① 自然(環境)は無限に変化し、生命の生存にとっては適・不適(有利・不利、快・不快、苦・楽)の状態をつくります。これがすべての生命の実相です。

② 生命は、自然に対して最適の生存様式を主体的に選択し、偶然的変異を含めて不適な自然を克服するように適応変異する能力を持ちます(有限性に留意⑥)。

③ 生命の適応(生存・変異)選択の基準(目的)は、「個体と種族の永続的生存」であって、その有利不利を自然が選択するのではありません。

④ 生命の突然変異の多くは中立的であり、個々の生命の適応選択の基準によって生命が修復・選択して適応性を維持します。

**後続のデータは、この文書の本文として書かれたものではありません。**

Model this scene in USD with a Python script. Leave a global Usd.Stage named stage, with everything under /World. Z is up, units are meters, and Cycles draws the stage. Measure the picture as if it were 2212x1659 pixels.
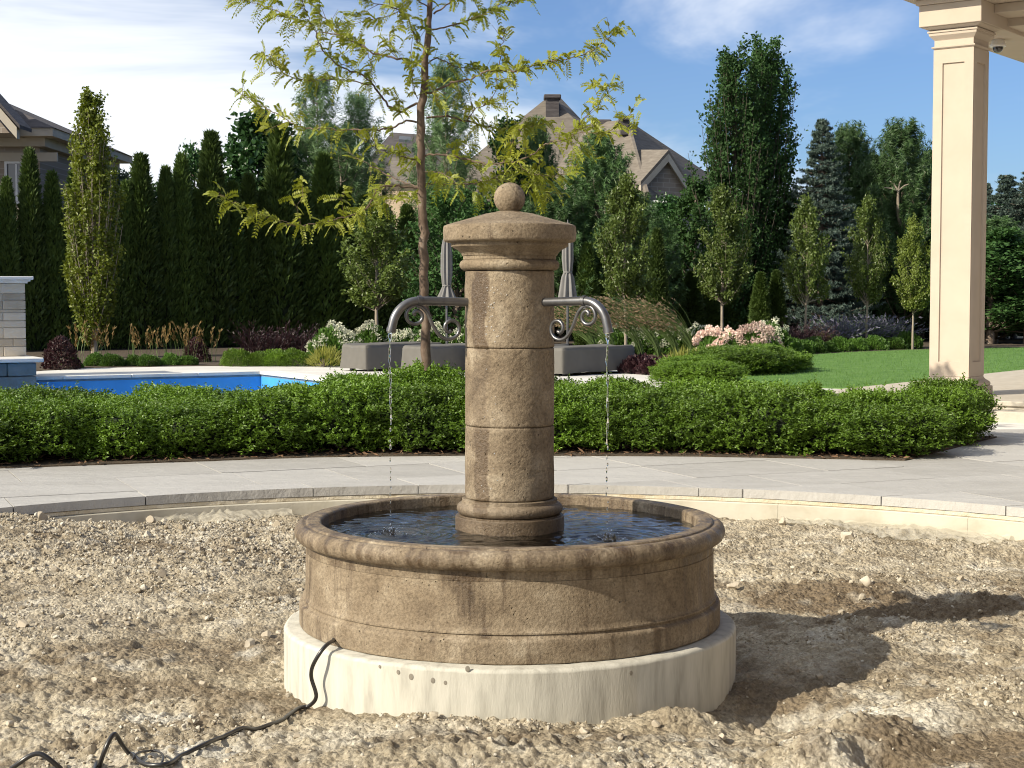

⑤ 生命進化の方向性は、環境への最適応であり、動物においては「刺激受容⇒選択判断⇒反応行動の高度化」すなわち「神経系の発達」です(定向進化)。

⑥ 生命の適応選択は、自然の無限の変化に対し有限的であり、選択の失敗や種の絶滅を避けられません。現存種の多くは、現在の環境に適応しています。

■ 生命言語説における普遍文法の成立と構造(チョムスキー普遍文法の転換)

①生命をとりまく環境は、生命にとって無限の対象とその刺激であり、複雑多様な運動性と関係性の変化・変転状態を保ちながら、多様な生命にとっての生態系として相互依存(縁起)的に成立している。

②生命(動物)は、種の特質に従って環境世界の無限の刺激を認識し、生存の維持・欲求の実現のために模倣・学習・洞察(判断・思考)しながら反応・行動する。

③人間は、音声言語によって刺激対象(名詞・what)とその状態(動詞・形容詞・how)を区別・記号化し、対象名詞を主語(主題)、状態動詞(形容詞)を述語として結合・再構成し、世界(刺激・情報)を言語記号的に把握・叙述・表現することができた。

④人間は、主述関係(句構造)を基本として世界を表現・叙述し、知識を構成・創造することによって物質的・知覚的・直接的・動物的世界だけでなく、時空を超えた創造的・文化的世界に生きるようになった。言語と文法の本質は、人間による世界の再構成と創造である。